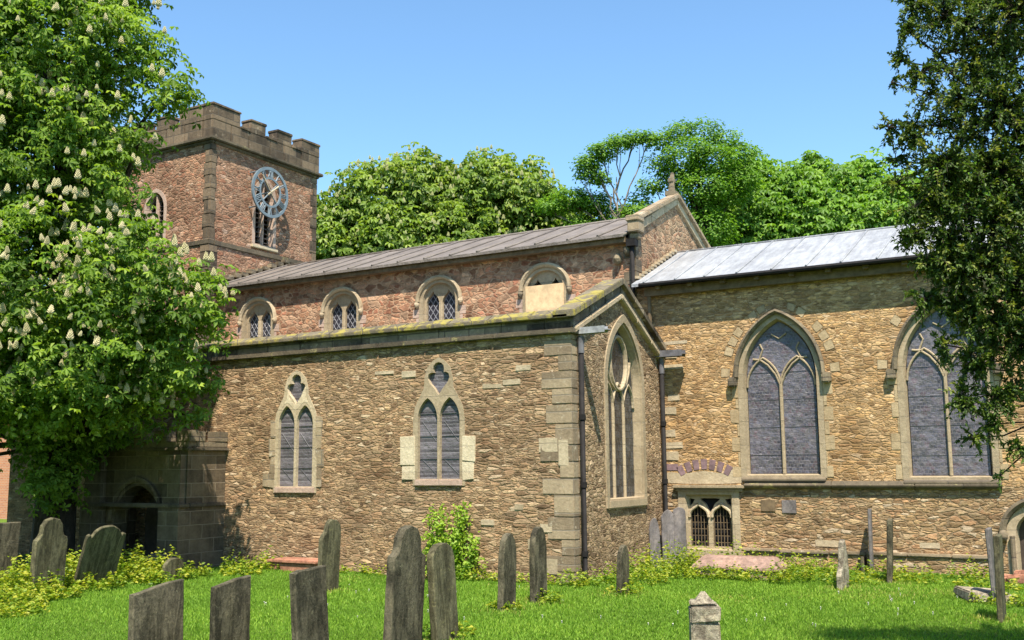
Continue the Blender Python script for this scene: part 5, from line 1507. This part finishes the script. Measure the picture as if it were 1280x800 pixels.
# ------------------------------------------------------------------ gravestones
def profile(shape, W, H):
    h = W / 2
    if shape == 'flat': P = [(h, H), (-h, H)]
    elif shape == 'flat_chip': P = [(h, H - .01), (h * .4, H), (-h * .2, H - .008), (-h * .5, H + .01), (-h, H - .01)]
    elif shape == 'slant': P = [(h, H), (h * .5, H - .02), (-h * .1, H - .06), (-h * .6, H - .10), (-h, H - .12)]
    elif shape == 'slant_small': P = [(h, H), (h * .2, H - .02), (-h * .3, H - .05), (-h, H - .08)]
    elif shape == 'round': P = [(h, H - h * .8)] + [(h * math.cos(q), H - h * .8 + h * .8 * math.sin(q)) for q in np.linspace(.15, math.pi - .15, 12)] + [(-h, H - h * .8)]
    elif shape == 'lancet': P = [(h, H - .34), (h * .93, H - .22), (h * .75, H - .1), (h * .4, H - .02), (0, H), (-h * .4, H - .03), (-h * .75, H - .11), (-h * .93, H - .24), (-h, H - .36)]
    elif shape == 'shoulder': P = [(h, H - .40), (h * .95, H - .36), (h * .74, H - .33), (h * .66, H - .26), (h * .62, H - .14), (h * .4, H - .04), (0, H), (-h * .4, H - .04), (-h * .62, H - .14), (-h * .66, H - .26), (-h * .78, H - .33), (-h * .97, H - .37), (-h, H - .43)]
    elif shape == 'cherub':
        P = [(h, H - .22), (h * .98, H - .17), (h * .86, H - .15), (h * .80, H - .20), (h * .74, H - .17)] + [(h * .72 * math.cos(q), H - .2 + .2 * math.sin(q)) for q in np.linspace(.25, math.pi - .25, 11)] + [(-h * .74, H - .17), (-h * .80, H - .20), (-h * .86, H - .15), (-h * .98, H - .17), (-h, H - .22)]
    elif shape == 'shoulder_left': P = [(h, H - .20), (h * .93, H - .1), (h * .55, H - .01), (0, H), (-h * .3, H - .03), (-h * .45, H - .12), (-h * .55, H - .20), (-h * .85, H - .27), (-h, H - .34)]
    elif shape == 'broken': P = [(h, H - .5), (h * .7, H - .22), (h * .3, H), (-h * .1, H - .05), (-h * .5, H - .45), (-h, H - .6)]
    elif shape == 'point': P = [(h, H - .1), (h * .5, H - .02), (h * .1, H), (-h * .5, H - .05), (-h, H - .15)]
    return [(-h, -.25), (h, -.25)] + P
def headstone(label, x, y, W, H, T, shape, mat='slate', lean=0.0, tip=0.0, turn=0.0, group='slate headstones in the churchyard', cat='gravestone'):
    """slab standing across the east-west axis; lean tips it east, tip tips it north"""
    P = profile(shape, W, H)
    # subdivide outline so that the edge is not perfectly straight
    Q = []
    rr = random.Random(int(abs(x) * 1000 + abs(y) * 100))
    for i in range(len(P)):
        a, b = Vector(P[i]), Vector(P[(i + 1) % len(P)])
        n = max(1, int((b - a).length / .12))
        for k in range(n):
            p = a.lerp(b, k / n)
            Q.append((p.x + rr.uniform(-.005, .005), p.y + rr.uniform(-.005, .005)))
    mb = MB()
    cc = (0, H / 2)
    k = .965
    ins = [(q[0] * (1 - .014 / (W / 2)), q[1] - (.012 if q[1] > H * .5 else 0)) for q in Q]
    mp = lambda u, d, z: (-d, u, z)
    # chamfered front and back
    n = len(Q)
    fr = tessellate_polygon([[Vector((p[0], p[1], 0)) for p in ins]])
    vs = [mp(p[0], -T / 2, p[1]) for p in ins] + [mp(p[0], -T / 2 + .012, p[1]) for p in Q] + [mp(p[0], T / 2 - .012, p[1]) for p in Q] + [mp(p[0], T / 2, p[1]) for p in ins]
    fs = [tuple(t) for t in fr] + [tuple(i + 3 * n for i in t)[::-1] for t in fr]
    for L in range(3):
        for i in range(n):
            j = (i + 1) % n
            fs.append((L * n + i, L * n + j, (L + 1) * n + j, (L + 1) * n + i))
    mb.add(vs, fs)
    o = mb.build('headstone', mat, None, (x, y, 0), rot=(-tip, lean, turn))
    tag(o, label, cat, group)
    return o
R = math.radians
headstone('upright shouldered headstone with rounded head in weeds, left of the steeply leaning one', -7.55, -5.35, .66, 1.30, .11, 'shoulder', 'mossy', R(5), R(-2), R(4))
headstone('headstone with rounded top and notched shoulders, leaning steeply right among the weeds', -7.75, -4.25, .86, 1.16, .07, 'cherub', 'mossy', R(19), R(0), R(0))
headstone('small round-topped headstone low in the weeds before the porch corner', -7.55, -2.55, .50, .38, .09, 'round', 'mossy', R(3), 0, 0)
headstone('dark headstone cut off by the left picture edge', -9.6, -4.85, .6, 1.14, .10, 'flat', 'slate', R(3), 0, 0)
headstone('little grey headstone top half hidden in weeds near the porch door', -9.2, -1.75, .5, .34, .08, 'slant_small', 'greyslate', 0, 0, 0)
headstone('wide broken-topped front headstone with a steeply slanting top, leftmost of the front row', -1.13, -8.54, .72, .80, .09, 'slant', 'slate', R(-3), R(1), R(-3))
headstone('square front headstone with a gently slanting top, second in the front row', -.36, -8.14, .58, .84, .08, 'slant_small', 'slate', R(0), 0, R(0))
headstone('plain flat-topped front headstone standing before a taller rounded one', .49, -7.70, .58, .95, .09, 'flat_chip', 'slate', R(-1), R(-4), R(2))
headstone('tall grey-green headstone with one rounded shoulder, behind the flat-topped front one', -3.2, -3.05, .50, 1.22, .09, 'shoulder_left', 'mossy', R(1), R(1), 0)
headstone('tallest foreground headstone, dark with a narrow rounded head and shoulders', 1.11, -6.77, .66, 1.40, .12, 'shoulder', 'slate', R(1), R(3), 0)
headstone('smooth round-topped headstone with a greenish streak, before the climbing shrub', 1.30, -6.14, .50, 1.16, .10, 'round', 'mossy', R(-2), R(-3), 0)
headstone('slim pointed headstone, left one of the pair before the aisle corner', .60, -3.45, .40, 1.10, .10, 'lancet', 'slate', R(1), R(1), 0)
headstone('slim pointed headstone, right one of the pair before the aisle corner', .58, -2.42, .42, 1.14, .10, 'lancet', 'slate', R(0), 0, 0)
headstone('small narrow headstone standing alone near the drainpipe', 1.46, -1.15, .36, .80, .08, 'lancet', 'slate', R(2), 0, 0)
headstone('grey slate slab leaning in the wall corner, leftmost of three beside the low window', .12, 3.50, .24, 1.0, .06, 'lancet', 'greyslate', R(-3), R(0), R(-45), 'slate slabs leaning in the wall corner')
headstone('grey slate slab leaning in the wall corner, middle and tallest of three', .27, 3.88, .28, 1.16, .06, 'point', 'greyslate', R(-3), R(0), R(-52), 'slate slabs leaning in the wall corner')
headstone('grey slate slab leaning in the wall corner, nearest the low window', .42, 4.18, .27, 1.2, .06, 'round', 'greyslate', R(-3), R(0), R(-60), 'slate slabs leaning in the wall corner')
headstone('short pale broken gravestone, edge on, standing in grass before the chancel wall', 4.40, 1.55, .42, .80, .09, 'broken', 'palestone', R(2), R(-4), R(-6))
headstone('thin tall slate seen edge on, close to the chancel wall', 4.38, 4.05, .5, 1.22, .06, 'flat', 'greyslate', R(1), 0, R(9))
headstone('dark tall slate seen edge on and leaning right, before the chancel wall', 4.98, 2.62, .5, 1.10, .09, 'flat', 'slate', R(3), R(-1), R(8))
headstone('stubby dark slate stump at the foot of the chancel wall', 4.22, 4.12, .3, .30, .07, 'flat', 'slate', 0, 0, R(0))
headstone('thin pinkish slate seen edge on, left of the pair by the right-hand doorway', 6.92, .45, .5, 1.10, .055, 'flat', 'greyslate', R(-2), 0, R(0))
headstone('thin greenish slate seen edge on, right of the pair by the right-hand doorway', 7.18, -1.50, .5, 1.12, .07, 'flat', 'mossy', R(1), 0, R(0))
# fallen stone lying by that pair
mb = MB(); mb.box((-.35, -.5, 0), (.35, .5, .12), j=.03)
tag(mb.build('fallen_stone', 'palestone', None, (6.75, .75, 0), rot=(0, R(4), R(20)), bevel=.02), 'fallen flat stone lying in grass beside the edge-on slates at right', 'stone')
# broken pillar stump in the foreground
mb = MB()
mb.box((-.17, -.15, -.2), (.17, .15, .40), j=.012); mb.box((-.185, -.165, .40), (.17, .16, .58), j=.02); mb.box((-.16, -.14, .575), (.14, .13, .63), j=.025)
mb.add([(-.11, -.1, .62), (.10, -.1, .62), (.10, .1, .62), (-.11, .1, .62), (-.01, -.01, .76)], [(0, 1, 4), (1, 2, 4), (2, 3, 4), (3, 0, 4)])
tag(mb.build('pillar_stump', 'palestone', None, (4.50, -5.62, -.06), rot=(0, 0, R(25)), bevel=.03), 'stumpy broken stone pillar with a pointed tip, alone in the foreground lawn', 'gravestone')
# coped pink tomb slab
def coped(name, label, x, y, lx, ly, zb, zt, mat, rz=0, top=.6):
    t_ = empty(name, (x, y, 0), label, 'tomb')
    a = MB(); a.box((x - lx, y - ly, -.1), (x + lx, y + ly, zb)); a.build('tomb_base', mat, t_, bevel=.015)
    b = MB()
    X, Y = lx + .04, ly + .04; x2, y2 = lx * .86, ly * top * .6
    vs = [(x - X, y - Y, zb + .003), (x + X, y - Y, zb + .003), (x + X, y + Y, zb + .003), (x - X, y + Y, zb + .003),
          (x - X, y - Y, zb + .06), (x + X, y - Y, zb + .06), (x + X, y + Y, zb + .06), (x - X, y + Y, zb + .06),
          (x - x2, y - y2, zt), (x + x2, y - y2, zt), (x + x2, y + y2, zt), (x - x2, y + y2, zt)]
    b.add(vs, [(0, 3, 2, 1)] + [(i, (i + 1) % 4, (i + 1) % 4 + 4, i + 4) for i in range(4)] + [(4 + i, (i + 1) % 4 + 4, (i + 1) % 4 + 8, i + 8) for i in range(4)] + [(8, 9, 10, 11)])
    b.build('tomb_lid', mat, t_, bevel=.012)
coped('coped_tomb', 'low pink coped tomb slab in weeds before the low chancel window', 2.25, 2.55, .80, .34, .12, .36, 'pinkslab')
coped('ledger_tomb', 'low red stone kerb tomb against the aisle wall below the left-hand aisle window', -6.15, -.42, .62, .26, .17, .25, 'redslab', top=1.2)
# rubble step at the doorway
mb = MB()
for i in range(9):
    x = 6.85 + random.uniform(-.1, 1.0); y = 3.9 + random.uniform(-.3, .4)
    mb.box((x - .15, y - .12, -.05), (x + .15, y + .12, random.uniform(.08, .2)), j=.04)
tag(mb.build('rubble_heap', 'redslab', None, (7.2, 4.0, 0), bevel=.02), 'heap of reddish rubble stones at the foot of the right-hand doorway', 'stones', kind='stuff')

# ------------------------------------------------------------------ brick house far left
hs = empty('brick_house', (-37.5, 13.5, 0), 'orange brick house glimpsed beyond the churchyard at the left edge', 'house')
m = NT('orange_brick')
v, raw = m.wallvec(1, 1)
b = m.n('TexBrick', {'Vector': v, 'Color1': (.42, .15, .075), 'Color2': (.52, .21, .10), 'Mortar': (.45, .36, .28), 'Scale': 1.0, 'Mortar Size': .008, 'Brick Width': .23, 'Row Height': .075})
m.bsdf(b.outputs['Color'], .9)
MAT['orange_brick'] = m.m
hx0, hx1, hy0, hy1 = -45.0, -31.5, 12.0, 19.0
mb = MB()
hw_ = [[(x, 1.0), (x + 1.2, 1.0), (x + 1.2, 2.4), (x, 2.4)] for x in (-43, -40, -36.9)] + [[(x, 4.0), (x + 1.2, 4.0), (x + 1.2, 5.2), (x, 5.2)] for x in (-43, -40, -36.9)]
mb.plate([(hx0, -.3), (hx1, -.3), (hx1, 6.2), (hx0, 6.2)], hw_, 0, .3, south(hy0))
mb.plate([(hy0, -.3), (hy1, -.3), (hy1, 6.2), ((hy0 + hy1) / 2, 8.6), (hy0, 6.2)], [], 0, .3, east(hx1 - .003)); mb.plate([(hy0, -.3), (hy1, -.3), (hy1, 6.2), ((hy0 + hy1) / 2, 8.6), (hy0, 6.2)], [], 0, .3, lambda u, d, z: (hx0 + .003 + d, u, z))
mb.box((hx0, hy1 - .3, -.3), (hx1, hy1, 6.2))
mb.build('wall', 'orange_brick', hs)
mb = MB(); ym = (hy0 + hy1) / 2
mb.add([(hx0 - .3, hy0 - .3, 6.0), (hx1 + .3, hy0 - .3, 6.0), (hx1 + .3, ym, 8.75), (hx0 - .3, ym, 8.75), (hx0 - .3, hy1 + .3, 6.0), (hx1 + .3, hy1 + .3, 6.0)], [(0, 1, 2, 3), (3, 2, 5, 4)])
mb.build('roof', 'greyslate', hs)
for q in hw_:
    f = MB(); f.plate(q, [scaled(q, ((q[0][0] + q[1][0]) / 2, (q[0][1] + q[2][1]) / 2), .86)], .05, .12, south(hy0)); wn = f.build('window', 'cream', hs)
    g = MB(); g.plate(scaled(q, ((q[0][0] + q[1][0]) / 2, (q[0][1] + q[2][1]) / 2), .9), [], .08, .1, south(hy0)); g.build('pane', 'glass_east', wn)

### [Given problem]
Your task is to gather every line with the word "picture" and copy it.

### [Task solution]
Continue the Blender Python script for this scene: part 5, from line 1507. This part finishes the script. Measure the picture as if it were 1280x800 pixels.
headstone('dark headstone cut off by the left picture edge', -9.6, -4.85, .6, 1.14, .10, 'flat', 'slate', R(3), 0, 0)